* _GOAL_: Tally the lines containing the word "picture" and give the total alone.

* _DATA PROVIDED_:
------------------------------
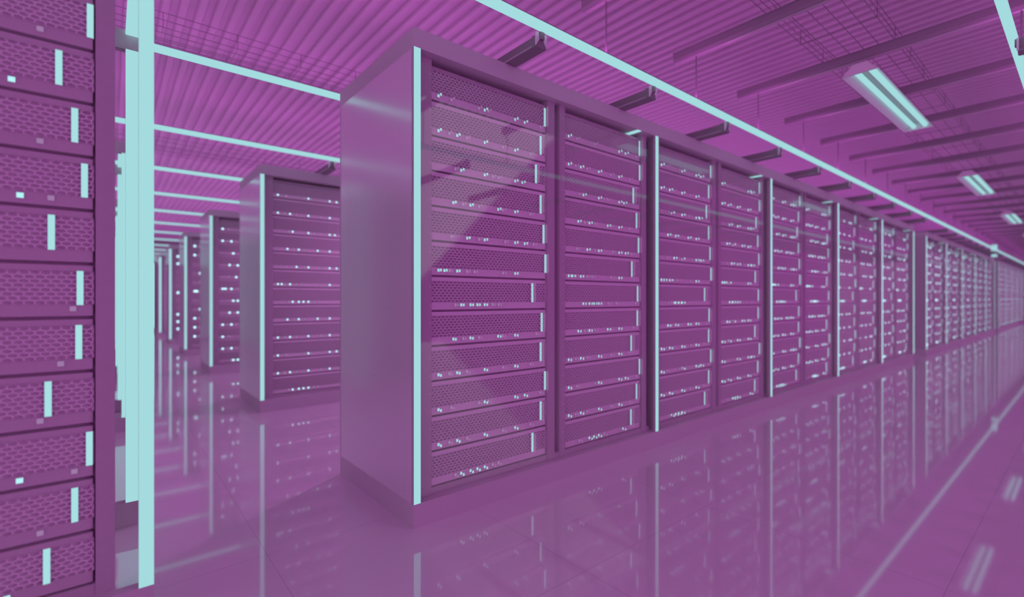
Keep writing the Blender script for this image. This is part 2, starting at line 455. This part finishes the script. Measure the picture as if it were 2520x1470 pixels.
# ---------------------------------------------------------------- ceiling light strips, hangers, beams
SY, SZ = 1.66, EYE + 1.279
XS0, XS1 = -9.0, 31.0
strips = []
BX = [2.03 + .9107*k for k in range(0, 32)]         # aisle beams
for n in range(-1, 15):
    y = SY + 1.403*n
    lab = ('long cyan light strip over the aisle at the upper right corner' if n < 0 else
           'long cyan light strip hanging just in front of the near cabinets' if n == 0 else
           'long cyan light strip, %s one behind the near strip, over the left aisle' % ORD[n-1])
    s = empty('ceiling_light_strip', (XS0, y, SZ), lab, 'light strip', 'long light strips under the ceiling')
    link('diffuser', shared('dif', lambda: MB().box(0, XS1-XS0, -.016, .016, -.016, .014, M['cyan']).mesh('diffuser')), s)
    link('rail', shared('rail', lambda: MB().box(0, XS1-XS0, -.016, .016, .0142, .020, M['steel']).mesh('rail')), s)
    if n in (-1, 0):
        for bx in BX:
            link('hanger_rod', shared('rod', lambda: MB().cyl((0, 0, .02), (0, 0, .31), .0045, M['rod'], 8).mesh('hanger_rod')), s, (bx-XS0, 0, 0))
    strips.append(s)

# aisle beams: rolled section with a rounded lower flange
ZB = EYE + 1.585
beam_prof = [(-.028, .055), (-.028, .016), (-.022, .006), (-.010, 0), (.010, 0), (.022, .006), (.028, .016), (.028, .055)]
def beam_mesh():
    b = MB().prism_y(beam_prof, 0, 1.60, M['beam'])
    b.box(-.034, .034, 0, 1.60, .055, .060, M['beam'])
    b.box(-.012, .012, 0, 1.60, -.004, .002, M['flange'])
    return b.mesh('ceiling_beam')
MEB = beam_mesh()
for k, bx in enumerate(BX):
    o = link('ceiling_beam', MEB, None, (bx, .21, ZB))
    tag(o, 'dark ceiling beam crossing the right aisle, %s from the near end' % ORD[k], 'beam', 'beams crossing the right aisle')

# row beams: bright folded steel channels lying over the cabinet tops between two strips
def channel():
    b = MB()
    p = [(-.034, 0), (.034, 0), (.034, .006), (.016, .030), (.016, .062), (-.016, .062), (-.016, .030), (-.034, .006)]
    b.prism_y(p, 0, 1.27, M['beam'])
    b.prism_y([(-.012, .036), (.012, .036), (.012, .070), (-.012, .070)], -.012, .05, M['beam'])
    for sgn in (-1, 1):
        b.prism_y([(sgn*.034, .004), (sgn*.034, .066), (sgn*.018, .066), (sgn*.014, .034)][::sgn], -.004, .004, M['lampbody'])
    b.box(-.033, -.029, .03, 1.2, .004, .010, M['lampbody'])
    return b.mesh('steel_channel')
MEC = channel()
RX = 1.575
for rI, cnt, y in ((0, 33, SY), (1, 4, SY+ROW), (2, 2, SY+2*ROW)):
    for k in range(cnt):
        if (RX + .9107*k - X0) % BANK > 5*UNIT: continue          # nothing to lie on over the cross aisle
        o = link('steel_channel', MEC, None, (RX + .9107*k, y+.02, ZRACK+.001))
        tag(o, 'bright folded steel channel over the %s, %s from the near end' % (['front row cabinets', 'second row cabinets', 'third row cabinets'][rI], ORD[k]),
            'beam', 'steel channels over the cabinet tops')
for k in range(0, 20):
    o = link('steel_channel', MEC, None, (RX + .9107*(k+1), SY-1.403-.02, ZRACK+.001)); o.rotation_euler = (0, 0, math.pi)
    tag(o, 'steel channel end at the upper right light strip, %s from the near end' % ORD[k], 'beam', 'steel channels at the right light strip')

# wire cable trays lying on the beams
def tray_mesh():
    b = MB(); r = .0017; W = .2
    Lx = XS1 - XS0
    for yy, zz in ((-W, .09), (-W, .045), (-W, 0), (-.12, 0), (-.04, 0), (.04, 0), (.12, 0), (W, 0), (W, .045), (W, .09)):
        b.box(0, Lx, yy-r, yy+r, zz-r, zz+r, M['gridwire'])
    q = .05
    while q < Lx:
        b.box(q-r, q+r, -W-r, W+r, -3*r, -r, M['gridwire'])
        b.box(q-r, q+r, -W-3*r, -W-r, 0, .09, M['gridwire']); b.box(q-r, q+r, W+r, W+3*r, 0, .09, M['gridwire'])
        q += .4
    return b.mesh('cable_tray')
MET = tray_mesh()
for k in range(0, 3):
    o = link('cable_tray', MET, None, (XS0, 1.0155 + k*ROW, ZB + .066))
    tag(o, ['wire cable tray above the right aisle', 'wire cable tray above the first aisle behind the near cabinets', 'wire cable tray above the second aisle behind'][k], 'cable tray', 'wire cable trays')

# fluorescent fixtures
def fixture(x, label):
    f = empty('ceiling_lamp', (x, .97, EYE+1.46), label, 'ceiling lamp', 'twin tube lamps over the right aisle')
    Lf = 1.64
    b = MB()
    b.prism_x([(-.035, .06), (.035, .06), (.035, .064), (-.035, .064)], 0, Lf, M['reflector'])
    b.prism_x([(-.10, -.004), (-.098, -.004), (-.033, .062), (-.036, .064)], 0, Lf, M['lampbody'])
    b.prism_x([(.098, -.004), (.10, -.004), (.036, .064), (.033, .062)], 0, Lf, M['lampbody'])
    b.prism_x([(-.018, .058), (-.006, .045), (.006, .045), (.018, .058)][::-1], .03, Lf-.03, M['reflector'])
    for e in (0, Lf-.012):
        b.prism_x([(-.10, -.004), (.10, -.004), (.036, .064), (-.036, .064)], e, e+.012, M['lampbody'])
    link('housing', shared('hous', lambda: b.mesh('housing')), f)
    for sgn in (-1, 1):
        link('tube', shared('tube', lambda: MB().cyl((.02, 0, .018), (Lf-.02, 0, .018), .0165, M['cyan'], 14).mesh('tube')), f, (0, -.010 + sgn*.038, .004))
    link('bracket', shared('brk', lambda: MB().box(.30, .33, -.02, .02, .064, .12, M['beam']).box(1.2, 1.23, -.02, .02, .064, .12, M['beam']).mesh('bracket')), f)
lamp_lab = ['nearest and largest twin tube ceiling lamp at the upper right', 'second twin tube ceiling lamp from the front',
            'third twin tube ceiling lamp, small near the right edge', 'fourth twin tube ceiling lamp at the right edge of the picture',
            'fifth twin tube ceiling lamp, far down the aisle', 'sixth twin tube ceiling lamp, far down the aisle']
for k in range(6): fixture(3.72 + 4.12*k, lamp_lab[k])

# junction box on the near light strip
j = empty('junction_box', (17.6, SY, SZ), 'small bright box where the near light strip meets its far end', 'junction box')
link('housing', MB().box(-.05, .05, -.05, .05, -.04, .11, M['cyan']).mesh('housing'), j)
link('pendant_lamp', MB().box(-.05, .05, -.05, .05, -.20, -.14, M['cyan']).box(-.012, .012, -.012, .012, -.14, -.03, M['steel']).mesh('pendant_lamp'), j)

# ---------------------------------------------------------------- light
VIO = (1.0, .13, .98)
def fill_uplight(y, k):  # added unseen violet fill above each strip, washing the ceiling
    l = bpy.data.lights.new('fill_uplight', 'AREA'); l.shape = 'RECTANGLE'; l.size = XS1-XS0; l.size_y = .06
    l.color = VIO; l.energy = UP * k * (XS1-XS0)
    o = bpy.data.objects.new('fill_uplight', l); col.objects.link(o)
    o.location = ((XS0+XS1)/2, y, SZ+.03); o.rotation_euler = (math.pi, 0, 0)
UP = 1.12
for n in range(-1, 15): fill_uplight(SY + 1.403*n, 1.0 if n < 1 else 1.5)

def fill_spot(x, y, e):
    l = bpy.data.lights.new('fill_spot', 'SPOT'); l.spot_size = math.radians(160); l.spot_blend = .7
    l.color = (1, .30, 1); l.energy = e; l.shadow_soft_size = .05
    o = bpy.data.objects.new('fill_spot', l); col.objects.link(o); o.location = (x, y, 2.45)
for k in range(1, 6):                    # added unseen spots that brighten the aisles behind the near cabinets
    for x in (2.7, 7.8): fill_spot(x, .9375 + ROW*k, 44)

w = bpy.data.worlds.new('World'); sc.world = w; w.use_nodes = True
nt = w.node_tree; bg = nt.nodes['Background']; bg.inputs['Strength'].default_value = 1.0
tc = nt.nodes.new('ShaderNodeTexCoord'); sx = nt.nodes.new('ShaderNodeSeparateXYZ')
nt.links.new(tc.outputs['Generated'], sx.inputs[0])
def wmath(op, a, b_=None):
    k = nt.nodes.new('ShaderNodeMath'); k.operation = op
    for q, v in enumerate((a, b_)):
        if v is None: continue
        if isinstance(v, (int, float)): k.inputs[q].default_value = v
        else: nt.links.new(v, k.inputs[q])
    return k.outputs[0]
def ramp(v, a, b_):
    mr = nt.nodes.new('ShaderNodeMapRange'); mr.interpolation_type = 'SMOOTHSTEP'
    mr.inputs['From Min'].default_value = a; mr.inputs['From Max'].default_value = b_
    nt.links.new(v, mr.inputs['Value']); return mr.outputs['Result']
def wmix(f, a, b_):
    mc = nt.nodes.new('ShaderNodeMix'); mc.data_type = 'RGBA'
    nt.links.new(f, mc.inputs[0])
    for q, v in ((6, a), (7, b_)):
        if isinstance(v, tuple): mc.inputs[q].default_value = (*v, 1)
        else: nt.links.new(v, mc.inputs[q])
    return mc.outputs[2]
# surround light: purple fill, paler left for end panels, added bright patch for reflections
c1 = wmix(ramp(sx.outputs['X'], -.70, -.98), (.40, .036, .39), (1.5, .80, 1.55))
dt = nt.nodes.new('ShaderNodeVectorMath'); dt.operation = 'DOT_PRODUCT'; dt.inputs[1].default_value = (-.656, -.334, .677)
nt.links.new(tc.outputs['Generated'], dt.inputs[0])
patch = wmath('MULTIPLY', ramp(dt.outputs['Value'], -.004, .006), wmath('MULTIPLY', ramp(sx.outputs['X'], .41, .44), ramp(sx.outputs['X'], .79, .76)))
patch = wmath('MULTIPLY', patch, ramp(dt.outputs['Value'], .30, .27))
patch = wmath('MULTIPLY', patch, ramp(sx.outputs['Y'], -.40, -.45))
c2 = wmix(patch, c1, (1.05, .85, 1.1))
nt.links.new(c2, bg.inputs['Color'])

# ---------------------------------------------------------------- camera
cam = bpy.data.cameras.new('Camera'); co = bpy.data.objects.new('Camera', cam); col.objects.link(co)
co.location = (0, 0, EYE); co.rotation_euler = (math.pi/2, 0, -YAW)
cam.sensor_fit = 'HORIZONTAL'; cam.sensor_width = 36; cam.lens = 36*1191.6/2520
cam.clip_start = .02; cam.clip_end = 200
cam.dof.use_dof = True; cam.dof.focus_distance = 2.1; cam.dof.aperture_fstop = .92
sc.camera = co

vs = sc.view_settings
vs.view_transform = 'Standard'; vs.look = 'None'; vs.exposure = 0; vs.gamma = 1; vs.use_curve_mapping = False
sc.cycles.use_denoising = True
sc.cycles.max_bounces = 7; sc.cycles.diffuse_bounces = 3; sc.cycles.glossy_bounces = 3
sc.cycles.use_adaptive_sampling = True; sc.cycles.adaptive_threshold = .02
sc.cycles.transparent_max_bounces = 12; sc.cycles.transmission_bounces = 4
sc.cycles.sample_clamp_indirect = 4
------------------------------
* _WORKED ANSWER_: 2